Furthermore, the succession plan for Salah appears worryingly thin. While the club has invested heavily in other forwards like Darwin Núñez and Cody Gakpo, neither is a natural right-winger in the Salah mold. Relying on an unproven youngster like Doak or hoping another player adapts is a massive gamble. For a club that became a model of smart, data-driven recruitment, the plan to replace a generational talent feels surprisingly improvised.
This isn't just about one or two players. It's about the erosion of the stability and clear-headed vision that made Liverpool champions of England and Europe. The final games of the season now serve as a backdrop for a much larger drama: a club at a crossroads, seemingly unprepared for the seismic shifts it knows are coming.
Prediction: A Stormy Season Ahead
Here’s how this likely plays out. Mohamed Salah will return for the final games, receive a hero's ovation at Anfield, and then be sold for a nine-figure sum in the summer. His era is over.
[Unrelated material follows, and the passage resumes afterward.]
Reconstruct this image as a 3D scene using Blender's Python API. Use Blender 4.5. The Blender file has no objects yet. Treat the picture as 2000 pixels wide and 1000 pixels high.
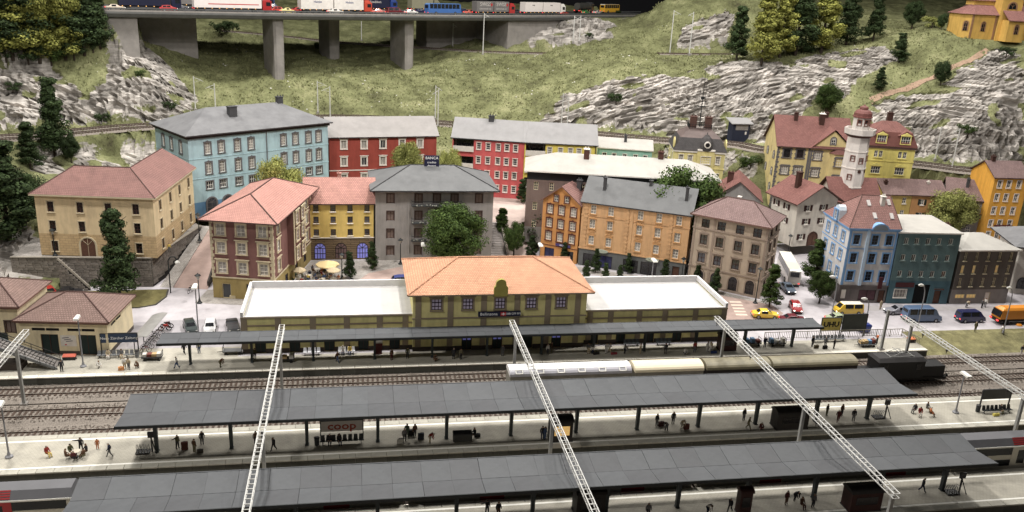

Arne Slot, however, will survive. The new leadership structure will not, and cannot, sack their first major appointment so hastily. It would be an admission of catastrophic failure. But he will be a dead man walking in the eyes of many. The Gerrard rumors will now follow him into next season. Every poor run of form, every tactical misstep, will be met with calls for the return of 'Stevie G'.
Liverpool will not sign a direct, world-class replacement for Salah, instead opting to trust the existing forward line and promote from within. It will be framed as a vote of confidence, but it will place immense pressure on Núñez, Gakpo, and Jota to cover the 30-plus goal contributions Salah reliably provides. It will not be enough. The 2026-27 season will be a turbulent one for Liverpool, a step back from title contention as they navigate a new reality without the man who so often defined it.